21 October 2022
3:00PM — Cowgill 300

Myth of an Architect: How Architectural History Lies to Us About Great Architects – Ladislav Jackson

Graduate Lecture Series

Dr. Ladislav Jackson will be joining the School of Architecture to give a talk about the role of biographies and the mythology surrounding great architects, on Friday, October 21st, as part of the Graduate Lecture Series. An architect’s biography still remains – after all the waves of deconstruction of the architectural history in the 20th and the 21st century – a foundation stone in the field. However, the genre has developed certain narrative strategies that deform and complicate our understanding of what it meant to become a modern architect, sustain the privileged position, what were the conditions and the commonplace of their work and what networks they needed to establish. The talk will focus on what tools we have today for recognition of these disproportions and stereotypes that we inherited, how we can avoid them in the process of writing future biographies of “great” architects and if the genre is even relevant for the future.

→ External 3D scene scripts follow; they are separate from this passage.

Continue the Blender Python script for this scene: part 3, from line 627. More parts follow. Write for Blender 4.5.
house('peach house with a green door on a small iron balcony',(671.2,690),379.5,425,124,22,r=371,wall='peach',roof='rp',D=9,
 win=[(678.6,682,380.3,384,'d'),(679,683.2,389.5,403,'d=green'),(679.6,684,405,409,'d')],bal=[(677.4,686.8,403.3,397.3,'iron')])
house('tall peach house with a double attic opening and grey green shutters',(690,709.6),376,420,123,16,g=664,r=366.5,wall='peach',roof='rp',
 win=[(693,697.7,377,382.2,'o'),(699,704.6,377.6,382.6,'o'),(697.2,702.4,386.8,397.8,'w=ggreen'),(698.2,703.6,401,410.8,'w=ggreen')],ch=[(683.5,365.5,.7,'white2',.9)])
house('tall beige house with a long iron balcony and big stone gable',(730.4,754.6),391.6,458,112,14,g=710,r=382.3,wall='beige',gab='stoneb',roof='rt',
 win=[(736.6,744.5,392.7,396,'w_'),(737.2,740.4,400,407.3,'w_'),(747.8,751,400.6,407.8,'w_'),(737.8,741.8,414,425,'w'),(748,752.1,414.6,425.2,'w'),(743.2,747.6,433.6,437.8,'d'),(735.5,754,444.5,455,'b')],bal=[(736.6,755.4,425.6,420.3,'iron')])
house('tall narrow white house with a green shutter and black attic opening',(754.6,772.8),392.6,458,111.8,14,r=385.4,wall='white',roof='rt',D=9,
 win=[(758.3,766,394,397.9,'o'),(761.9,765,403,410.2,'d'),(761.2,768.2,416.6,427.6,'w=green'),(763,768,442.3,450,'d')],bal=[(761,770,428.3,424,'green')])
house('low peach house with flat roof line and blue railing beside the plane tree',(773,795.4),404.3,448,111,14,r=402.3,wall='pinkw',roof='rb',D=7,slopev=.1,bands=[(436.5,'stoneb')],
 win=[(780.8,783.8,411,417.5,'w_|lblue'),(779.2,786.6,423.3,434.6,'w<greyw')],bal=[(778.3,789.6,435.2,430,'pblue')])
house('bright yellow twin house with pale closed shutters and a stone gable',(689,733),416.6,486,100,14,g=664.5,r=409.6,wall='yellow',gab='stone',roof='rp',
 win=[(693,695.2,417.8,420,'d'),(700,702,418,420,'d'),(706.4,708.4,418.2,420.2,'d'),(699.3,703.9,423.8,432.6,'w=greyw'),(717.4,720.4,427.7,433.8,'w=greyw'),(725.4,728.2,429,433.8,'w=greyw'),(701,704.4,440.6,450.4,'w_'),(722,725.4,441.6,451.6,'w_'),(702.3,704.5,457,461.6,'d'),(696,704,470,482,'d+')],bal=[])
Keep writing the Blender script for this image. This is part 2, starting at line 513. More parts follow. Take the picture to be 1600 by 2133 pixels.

Jackson is an assistant professor at the Department of Art History and Theory at the Brno University of Technology, teaching global and local 20th Century art history, gender and queer studies in the visual culture and critical race theory in relations to visual arts and design. He authored multiple books on the 20 th Century architectural and design history, namely Jan Kotěra (1871–1923) and his work (lately Myth of an Architect: Jan Kotěra 150), he has an ongoing research on Jaroslav J. Polívka (1886–1960) and his cooperation with Frank Lloyd Wright and his book Images of Queer Desire is about to be published in 2023.